• _Data block_:
====================
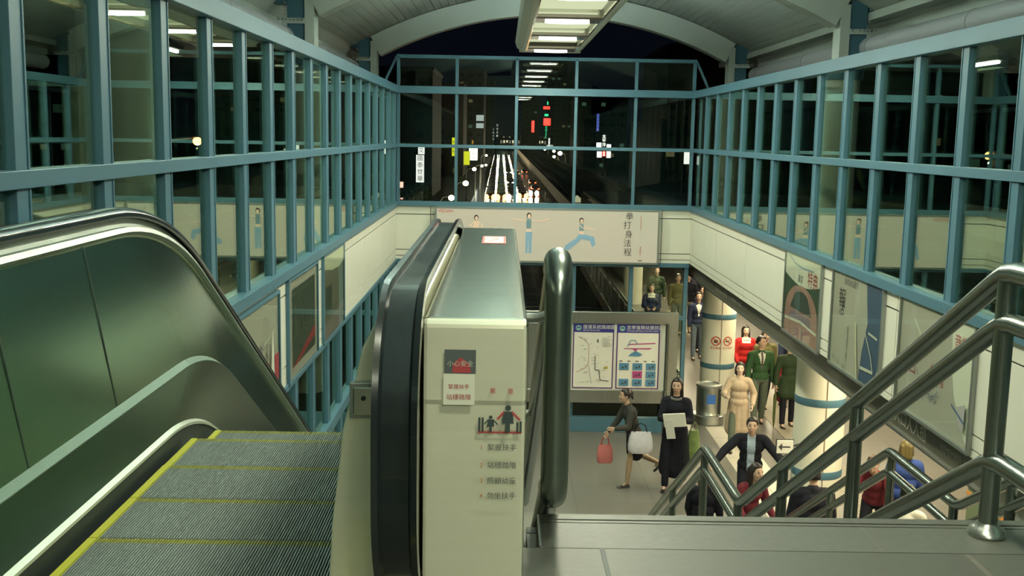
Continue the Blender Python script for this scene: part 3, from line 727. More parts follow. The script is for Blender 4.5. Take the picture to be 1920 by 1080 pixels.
# ================================================================ escalator
E0, ER, EA = 4.5, 1.6, 30.0
def epath(h, y0, z_end=-4.12, flat_end=1.2, n=10, E0=4.5):
    """(y, z) points of a line running h above the step line, parallel to it"""
    out = [(y0, h)]
    if E0 - y0 > .9: out.append(((y0 + E0) / 2, h))
    out.append((E0, h))
    for i in range(1, n + 1):
        a = R(EA * i / n); out.append((E0 + (ER + h) * math.sin(a), -ER + (ER + h) * math.cos(a)))
    y, z = out[-1]; zb = z_end + h; dy = (z - zb) / math.tan(R(EA)); out.append((y + dy * .5, z + (zb - z) * .5)); out.append((y + dy, zb)); out.append((y + dy + flat_end, zb))
    return out
def sweep(mb, prof, y0, m, smooth=False, z_end=-4.12, flat_end=1.2):
    """closed cross-section [(x, h)] carried along the escalator path"""
    paths = [epath(p[1], y0, z_end, flat_end, E0=p[2] if len(p) > 2 else 4.5) for p in prof]; N = len(paths[0]); k = len(prof); vs = []
    for i in range(N): vs += [(prof[j][0], paths[j][i][0], paths[j][i][1]) for j in range(k)]
    fs = [(i * k + j, i * k + (j + 1) % k, (i + 1) * k + (j + 1) % k, (i + 1) * k + j) for i in range(N - 1) for j in range(k)]
    fs += [tuple(range(k)), tuple((N - 1) * k + j for j in range(k))[::-1]]
    return mb.add(vs, fs, m, smooth)
esc = thing('escalator', 'steel escalator with black handrails and ribbed yellow-edged steps, going down beside the stairs', 'escalator', (0, 0, 0))
# left balustrade
LX = -1.68; UP = .035
mb = MB(); sweep(mb, [(LX + .055, .905 + UP), (LX + .05, .88 + UP), (LX + .165, .27, 4.95), (LX + .10, .27, 4.95), (LX - .02, .5, 4.8), (LX - .03, .905 + UP)], 1.2, M_inner); bal = mb.build('balustrade', esc)
mb = MB(); sweep(mb, [(LX + .062, .925 + UP), (LX + .072, .905 + UP), (LX + .055, .89 + UP), (LX - .05, .89 + UP), (LX - .05, .94 + UP), (LX + .03, .94 + UP), (LX + .035, .925 + UP)], 1.2, mat('capping_steel', (.34, .38, .34), .42, 1)); mb.build('capping_rail', bal)
mb = MB(); sweep(mb, [(LX + .025, .965 + UP), (LX + .025, .94 + UP), (LX - .025, .94 + UP), (LX - .025, .965 + UP)], 1.2, M_track); mb.build('handrail_guide', bal)
mb = MB(); sweep(mb, [(LX + .160, .285, 4.95), (LX + .195, .262, 4.95), (LX + .195, .25, 4.95), (LX + .10, .25, 4.95), (LX + .10, .285, 4.95)], 1.2, mat('deck_trim_steel', (.15, .20, .16), .45, .8)); mb.build('deck_trim', bal)
mb = MB(); sweep(mb, [(LX + .195, .258, 4.95), (LX + .245, .075), (LX + .245, .06), (LX + .10, .05), (LX + .09, .258, 4.95)], 1.2, M_skirt); mb.build('skirt_deck', bal)
mb = MB(); sweep(mb, [(LX + .243, .082), (LX + .262, .070), (LX + .262, .058), (LX + .243, .058)], 1.2, mat('bright_trim', (.62, .64, .54), .3, .5)); mb.build('skirt_trim', bal)
mb = MB(); sweep(mb, [(LX + .256, .057), (LX + .275, -.12), (LX + .18, -.12), (LX + .18, .057)], 1.2, M_dark); mb.build('skirt_brush', bal)
mb = MB(); sweep(mb, [(LX - .06, .90), (LX - .03, .90), (LX - .03, -.6), (LX - .06, -.6)], 1.2, M_steel); mb.build('outer_cladding', bal)
def belt(xc, w_, pts, m, parent, name='handrail'):
    """handrail belt: rounded C section along (y, z) points"""
    sec = [(-.5, -.022), (-.52, 0), (-.42, .016), (-.2, .024), (0, .026), (.2, .024), (.42, .016), (.52, 0), (.5, -.022), (.36, -.018), (.30, -.004), (-.30, -.004), (-.36, -.018)]
    k = len(sec); vs = []; N = len(pts)
    for i, (y, z) in enumerate(pts):
        a, b = pts[max(i - 1, 0)], pts[min(i + 1, N - 1)]; ty, tz = b[0] - a[0], b[1] - a[1]; L = math.hypot(ty, tz); ty /= L; tz /= L
        ny, nz_ = -tz, ty
        for sx, sn in sec: vs.append((xc + sx * w_, y + ny * sn, z + nz_ * sn))
    fs = [(i * k + j, i * k + (j + 1) % k, (i + 1) * k + (j + 1) % k, (i + 1) * k + j) for i in range(N - 1) for j in range(k)] + [tuple(range(k)), tuple((N - 1) * k + j for j in range(k))[::-1]]
    mb = MB(); mb.add(vs, fs, m, True); return mb.build(name, parent)
belt(LX, .098, epath(.985 + UP, 1.2, n=16), M_rubber, bal)
mb = MB()
for s_ in (3.35, 4.12, 4.92, 5.62, 6.35, 7.1):   # seams between inner panels
    for j in range(2):
        pass
def on_path(h, s_):
    """point at arc length s_ along the step line (measured in y for the flat part)"""
    if s_ <= E0: return (s_, h), 0
    a = (s_ - E0) / (ER + .9)
    if a < R(EA): return (E0 + (ER + h) * math.sin(a), -ER + (ER + h) * math.cos(a)), a
    a = R(EA); e = s_ - E0 - (ER + .9) * a
    return (E0 + (ER + h) * math.sin(a) + e * math.cos(a), -ER + (ER + h) * math.cos(a) - e * math.sin(a)), a
for s_ in (3.35, 4.15):
    p0, a = on_path(.885, s_); p1, _ = on_path(.285, s_)
    MB().bar((LX + .054, p0[0], p0[1] + UP), (LX + .163, p1[0], p1[1]), .004, .003, mat('seam_grey', (.12, .15, .13), .4, .8), (1, 0, 0)).build('panel_seam', bal)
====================
• _Objective_: Transcribe the material as is, with images omitted.

• _Correct result_:
Continue the Blender Python script for this scene: part 3, from line 727. More parts follow. The script is for Blender 4.5. Take the picture to be 1920 by 1080 pixels.
# ================================================================ escalator
E0, ER, EA = 4.5, 1.6, 30.0
def epath(h, y0, z_end=-4.12, flat_end=1.2, n=10, E0=4.5):
    """(y, z) points of a line running h above the step line, parallel to it"""
    out = [(y0, h)]
    if E0 - y0 > .9: out.append(((y0 + E0) / 2, h))
    out.append((E0, h))
    for i in range(1, n + 1):
        a = R(EA * i / n); out.append((E0 + (ER + h) * math.sin(a), -ER + (ER + h) * math.cos(a)))
    y, z = out[-1]; zb = z_end + h; dy = (z - zb) / math.tan(R(EA)); out.append((y + dy * .5, z + (zb - z) * .5)); out.append((y + dy, zb)); out.append((y + dy + flat_end, zb))
    return out
def sweep(mb, prof, y0, m, smooth=False, z_end=-4.12, flat_end=1.2):
    """closed cross-section [(x, h)] carried along the escalator path"""
    paths = [epath(p[1], y0, z_end, flat_end, E0=p[2] if len(p) > 2 else 4.5) for p in prof]; N = len(paths[0]); k = len(prof); vs = []
    for i in range(N): vs += [(prof[j][0], paths[j][i][0], paths[j][i][1]) for j in range(k)]
    fs = [(i * k + j, i * k + (j + 1) % k, (i + 1) * k + (j + 1) % k, (i + 1) * k + j) for i in range(N - 1) for j in range(k)]
    fs += [tuple(range(k)), tuple((N - 1) * k + j for j in range(k))[::-1]]
    return mb.add(vs, fs, m, smooth)
esc = thing('escalator', 'steel escalator with black handrails and ribbed yellow-edged steps, going down beside the stairs', 'escalator', (0, 0, 0))
# left balustrade
LX = -1.68; UP = .035
mb = MB(); sweep(mb, [(LX + .055, .905 + UP), (LX + .05, .88 + UP), (LX + .165, .27, 4.95), (LX + .10, .27, 4.95), (LX - .02, .5, 4.8), (LX - .03, .905 + UP)], 1.2, M_inner); bal = mb.build('balustrade', esc)
mb = MB(); sweep(mb, [(LX + .062, .925 + UP), (LX + .072, .905 + UP), (LX + .055, .89 + UP), (LX - .05, .89 + UP), (LX - .05, .94 + UP), (LX + .03, .94 + UP), (LX + .035, .925 + UP)], 1.2, mat('capping_steel', (.34, .38, .34), .42, 1)); mb.build('capping_rail', bal)
mb = MB(); sweep(mb, [(LX + .025, .965 + UP), (LX + .025, .94 + UP), (LX - .025, .94 + UP), (LX - .025, .965 + UP)], 1.2, M_track); mb.build('handrail_guide', bal)
mb = MB(); sweep(mb, [(LX + .160, .285, 4.95), (LX + .195, .262, 4.95), (LX + .195, .25, 4.95), (LX + .10, .25, 4.95), (LX + .10, .285, 4.95)], 1.2, mat('deck_trim_steel', (.15, .20, .16), .45, .8)); mb.build('deck_trim', bal)
mb = MB(); sweep(mb, [(LX + .195, .258, 4.95), (LX + .245, .075), (LX + .245, .06), (LX + .10, .05), (LX + .09, .258, 4.95)], 1.2, M_skirt); mb.build('skirt_deck', bal)
mb = MB(); sweep(mb, [(LX + .243, .082), (LX + .262, .070), (LX + .262, .058), (LX + .243, .058)], 1.2, mat('bright_trim', (.62, .64, .54), .3, .5)); mb.build('skirt_trim', bal)
mb = MB(); sweep(mb, [(LX + .256, .057), (LX + .275, -.12), (LX + .18, -.12), (LX + .18, .057)], 1.2, M_dark); mb.build('skirt_brush', bal)
mb = MB(); sweep(mb, [(LX - .06, .90), (LX - .03, .90), (LX - .03, -.6), (LX - .06, -.6)], 1.2, M_steel); mb.build('outer_cladding', bal)
def belt(xc, w_, pts, m, parent, name='handrail'):
    """handrail belt: rounded C section along (y, z) points"""
    sec = [(-.5, -.022), (-.52, 0), (-.42, .016), (-.2, .024), (0, .026), (.2, .024), (.42, .016), (.52, 0), (.5, -.022), (.36, -.018), (.30, -.004), (-.30, -.004), (-.36, -.018)]
    k = len(sec); vs = []; N = len(pts)
    for i, (y, z) in enumerate(pts):
        a, b = pts[max(i - 1, 0)], pts[min(i + 1, N - 1)]; ty, tz = b[0] - a[0], b[1] - a[1]; L = math.hypot(ty, tz); ty /= L; tz /= L
        ny, nz_ = -tz, ty
        for sx, sn in sec: vs.append((xc + sx * w_, y + ny * sn, z + nz_ * sn))
    fs = [(i * k + j, i * k + (j + 1) % k, (i + 1) * k + (j + 1) % k, (i + 1) * k + j) for i in range(N - 1) for j in range(k)] + [tuple(range(k)), tuple((N - 1) * k + j for j in range(k))[::-1]]
    mb = MB(); mb.add(vs, fs, m, True); return mb.build(name, parent)
belt(LX, .098, epath(.985 + UP, 1.2, n=16), M_rubber, bal)
mb = MB()
for s_ in (3.35, 4.12, 4.92, 5.62, 6.35, 7.1):   # seams between inner panels
    for j in range(2):
        pass
def on_path(h, s_):
    """point at arc length s_ along the step line (measured in y for the flat part)"""
    if s_ <= E0: return (s_, h), 0
    a = (s_ - E0) / (ER + .9)
    if a < R(EA): return (E0 + (ER + h) * math.sin(a), -ER + (ER + h) * math.cos(a)), a
    a = R(EA); e = s_ - E0 - (ER + .9) * a
    return (E0 + (ER + h) * math.sin(a) + e * math.cos(a), -ER + (ER + h) * math.cos(a) - e * math.sin(a)), a
for s_ in (3.35, 4.15):
    p0, a = on_path(.885, s_); p1, _ = on_path(.285, s_)
    MB().bar((LX + .054, p0[0], p0[1] + UP), (LX + .163, p1[0], p1[1]), .004, .003, mat('seam_grey', (.12, .15, .13), .4, .8), (1, 0, 0)).build('panel_seam', bal)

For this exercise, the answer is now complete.